Vernissage:
Tuesday 19.03.2013
20:00–22:30
Borders. These invisible lines run across our globe, separating one country from another, then one region from another, then one city. Invisible lines also run through our societies, segmenting who interacts with who. Invisibility does not make these divisions any less strong. Borders do not have to be as visible as the Berlin Wall once was to exert their effects and, perhaps because of their invisibility, the results of these divisions are accepted unequivocally. Despite living in an era of virtual communication and leisure travel across continents, invisible and unremarked borders remain. We integrate these divisions into our psyche. We also add our own, creating boundaries to define the world, ourselves, and our place in it. The invisible lines are made visible in the works in this exhibition.

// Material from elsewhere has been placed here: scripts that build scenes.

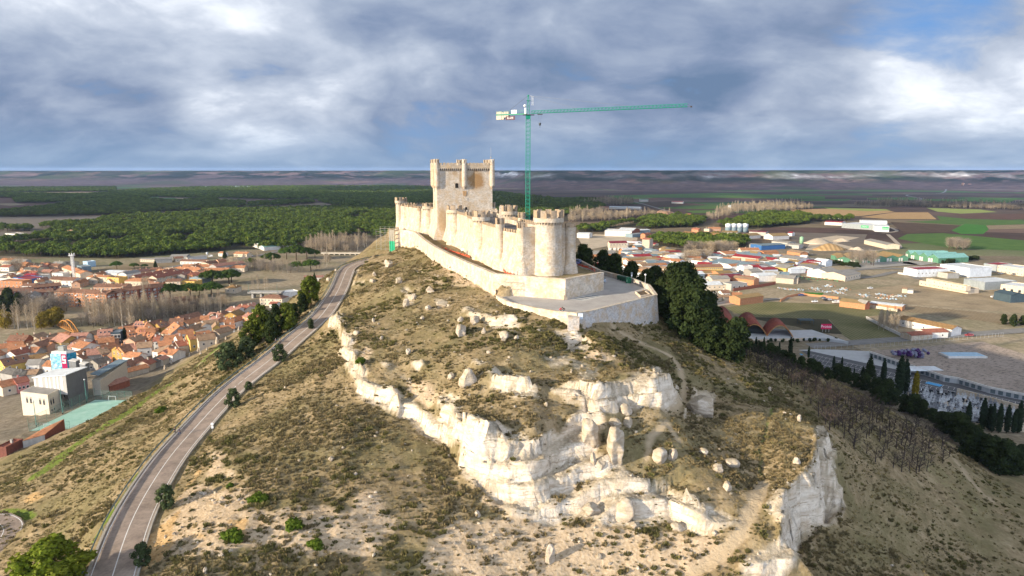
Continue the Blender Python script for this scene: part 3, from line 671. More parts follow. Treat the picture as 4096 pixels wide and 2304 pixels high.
def wall_line(name,label,cat,L,tops,bots,th,mat,cop='coping_stone',batter=0.,side=1,coph=.22,copo=.12,group=None):
 t=thing(name,label,cat,(L[0][0],L[0][1],0),0,group);ox,oy=L[0]
 pts=[Vector((x-ox,y-oy,0)) for x,y in L]
 def nrm(i):
  a=pts[max(i-1,0)];b=pts[min(i+1,len(pts)-1)];d=(b-a).normalized()
  n=Vector((d.y,-d.x,0))*side
  if 0<i<len(pts)-1:
   e=(pts[i]-pts[i-1]).normalized();m=Vector((e.y,-e.x,0))*side;n=n/max(n.dot(m),.5)
  return n
 def ring(i,sec):
  n=nrm(i);r=[tuple(pts[i]+n*o+Vector((0,0,z))) for o,z in sec]
  return r if side>0 else r[::-1]
 mb=MB();mb.loft([ring(i,[(batter*(tops[i]-bots[i]),bots[i]),(0,tops[i]),(-th,tops[i]),(-th,bots[i])]) for i in range(len(pts))]);mb.build('masonry',mat,t)
 if cop:
  mb=MB();mb.loft([ring(i,[(copo,tops[i]+.004),(copo,tops[i]+coph),(-th-copo,tops[i]+coph),(-th-copo,tops[i]+.004)]) for i in range(len(pts))]);mb.build('coping',cop,t)
 return t
OWL=[(OW[0][0]-1.5,OW[0][1]+14)]+OW
ow=wall_line('outer_wall','long low cream stone wall running below the castle towers down to the paved terrace','wall',OWL,[79.2,79.3,79.3,79.2,79.1,79.1,79.1,79.,78.8,78.5,78.2],[67,67,68,70,71,71.5,71.5,71.5,71.5,72.3,72.3],1.1,'wall_stone',batter=.05,side=-1)
a=Vector((14.3,185.2,0));b=Vector((26.2,199.3,0));d=(b-a).normalized();n=Vector((d.y,-d.x,0))
mb=MB();
def sec(p,s): return [tuple(p+n*o+Vector((0,0,z))) for o,z in s]
org=Vector((OWL[0][0],OWL[0][1],0))
mb.loft([sec(p-org,[(.62,72.8),(.5,74.2),(.28,74.25),(.28,78.3),(-.1,78.3),(-.1,72.8)]) for p in (a+d*.15,b)]);mb.build('rubble_facing','rubble_stone',ow)
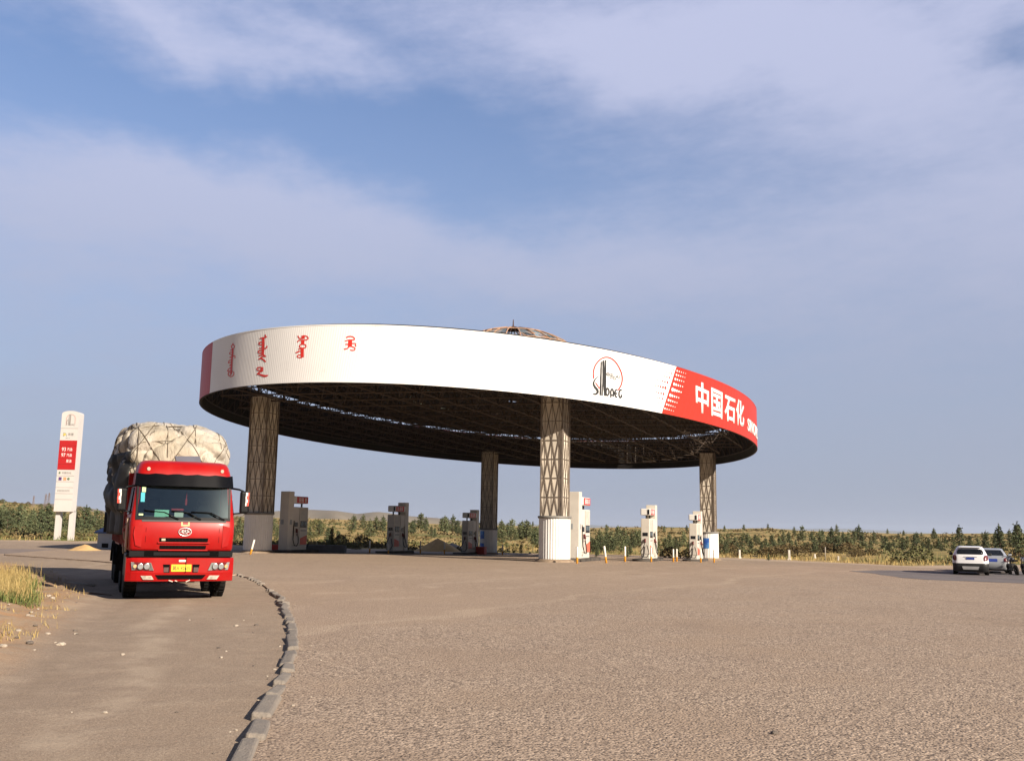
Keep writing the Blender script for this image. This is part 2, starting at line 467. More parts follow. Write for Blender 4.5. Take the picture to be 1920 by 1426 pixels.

These visualizations of borders are alternative viewpoints, from which to reflect outward on what is and inward on who we are to say it. Tackling unwritten cultural limits and pushing the extent of their meaning, documenting the boundaries of nature and human nature, and sometimes just sitting quietly in observation, each of the participating artists brings a unique perspective to his or her cultural exploration. As current Fulbright grantees, first-hand experience of navigating new spaces–in the most literal as well as metaphorical sense–informs these works. The stories they tell, as artist-anthropologists and shaman-artists, are sensitive to the borders they have crossed, aware of the changing societies they inhabit, and intensely questioning of their own roles in them. The works suggest a common interest in how architecture delineates public space, how physical elements manifest in private versus public realms, and the passing temporality of natural, social, and individual lives through the traces left behind. Throughout the artists suggest they know it is a personal, quasi-imaginary sense of place they are creating, one that is as much a product of who they are as a reflection of the new cultural landscape they are navigating.
But the exhibition also creates another kinds of invisible lines: connections. In themselves, the works attempt, perhaps with circumspection or perhaps with audacity, to cross borders and connect to a foreign culture. Moreover, bringing these works and artists together is a remarkable thing. Oceans and miles have been crossed, and people who would perhaps never have met, despite all sharing a country of origin, are temporarily under one roof for this week in Berlin. Here they have the opportunity to present their work not only to each other but to the people of Berlin, creating local connections as well. These connections form an invisible but also very real network. In a world full of borders, connections like this form a nexus for mutual exchange and understanding. In that sense the exhibition is proudly in the tradition of the Fulbright program.